No, no, some cried out.

Yes, she said.

It's a formality. By the time she spoke to them, many had already voted in their breakfast meetings. Some of those meetings, including Colorado's, were tense because few knew for certain whether Clinton voters would get their wish for a roll call vote. The Colorado delegation voted 55 for Obama, 15 for Clinton.

They are your neighbors. It hits me again as I watch the Colorado delegates celebrate on the floor: the tall and ever-dapper Obama delegate, Anthony Graves, who, mark my words, will end up in Congress one day; the strong-willed - she'd say stubborn - Marquez, who entered this convention unsure whether she would vote for Obama and leaves it declaring that she will; Dunbar Watson Jr., a 48-year-old black man who sits in his chair and listens to Georgia, Alabama, Louisiana cast the majority of their votes for Obama, hears Clinton move to nominate Obama by acclamation, and starts crying.

The caucus system has its shortcomings. The Democratic Party has a challenge in keeping all this newfound interest sustained once this election is over. These issues will be raised soon enough.

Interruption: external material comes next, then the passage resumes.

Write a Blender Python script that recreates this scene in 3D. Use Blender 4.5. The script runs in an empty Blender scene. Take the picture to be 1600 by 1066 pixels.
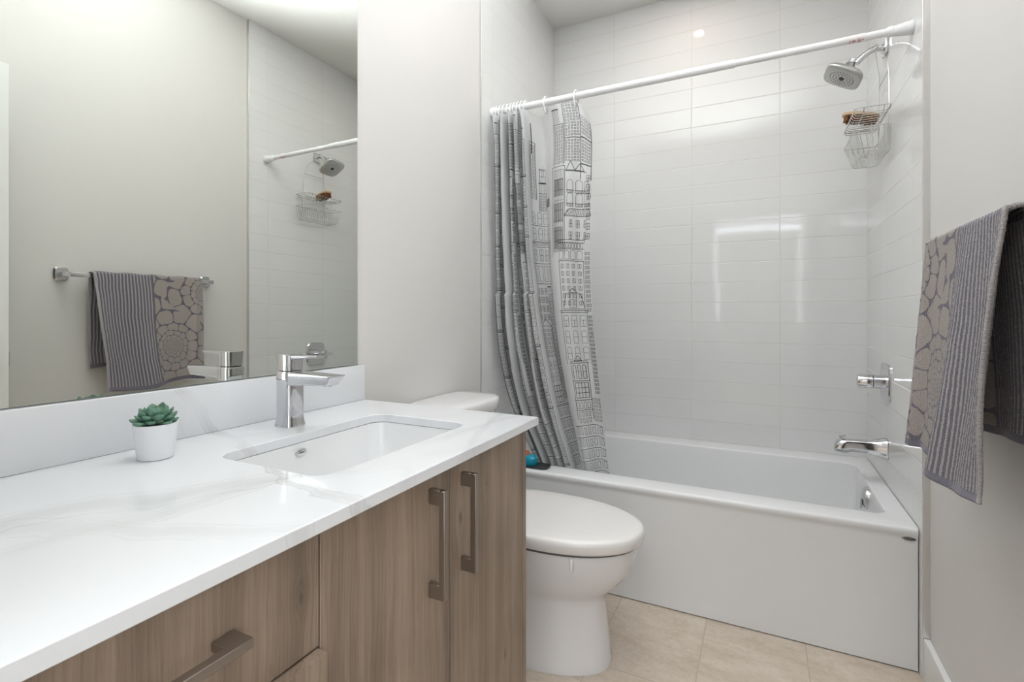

But at this moment it is a powerful thing to look at this delegation and know it is made up of people who might live next door to you, to know most of them are newcomers who not only refused to be apathetic but have spent countless hours working to be here as their neighbor's representatives.

"We made history you guys," Graves shouts, shaking the hand of fellow delegate Daniel Kagan, a Clinton delegate and soon-to-be Obama voter, as Kagan fights back his tears.

"You have been great to fight against," Kagan says.

"I have so much respect for you," Graves tells him.

"And I, you," Kagan says. "It's over now and on to November."

They are part of history. History, they say, dragging the word out, savoring it. His-to-ry.